Un autre Africain civilisé, marié à une Européenne, arriva aussi au Port-au-Prince, le 30 juin, parmi les passagers d’un navire français sorti du Havre : il se nommait Félix Darfour, et venait spontanément habiter la République. Présenté au président par M. J. Ardouin, armateur du navire, qui revenait lui-même dans son pays natal après 46 ans d’absence, Darfour en fut gracieusement accueilli. Il n’avait pas les moyens de payer son passage et celui de sa femme ; néanmoins, l’armateur les avait reçus et nourris à bord du navire durant une traversée de trois mois.

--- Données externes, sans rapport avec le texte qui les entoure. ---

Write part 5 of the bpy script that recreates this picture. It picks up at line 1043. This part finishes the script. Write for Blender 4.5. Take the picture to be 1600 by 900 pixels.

Le président ayant appris ces particularités, fit indemniser M. J. Ardouin de ses dépenses, en le complimentant sur ses procédés généreux. Darfour n’avait non plus aucun moyen d’existence à son arrivée ; mais sachant lire et écrire, il profita des bonnes dispositions du président envers lui, pour obtenir l’autorisation de publier un journal à l’imprimerie du gouvernement, la seule qui existât alors au Port-au-Prince. Non-seulement le président ordonna que ce travail s’y fît gratuitement, mais pour assister Darfour encore plus, il lui fit donner du magasin de l’État le papier nécessaire à la publication du journal qui paraissait tous les quinze jours, et il y prit douze abonnemens pour une année qu’il paya de sa

  1. La plupart de ces Africains des deux sexes eurent une excellente conduite dans leur nouvelle patrie ; ils se montrèrent reconnaissans des soins qu’on prit d’eux, devinrent industrieux et acquirent de petites propriétés par la suite. Voilà le résultat de la différence entre la Liberté et l’Esclavage : à Cuba, ils n’eussent été que des infortunés courbés sous la verge de fer des colons qui les auraient achetés ; à Haïti, ils devinrent des personnes utiles à la société.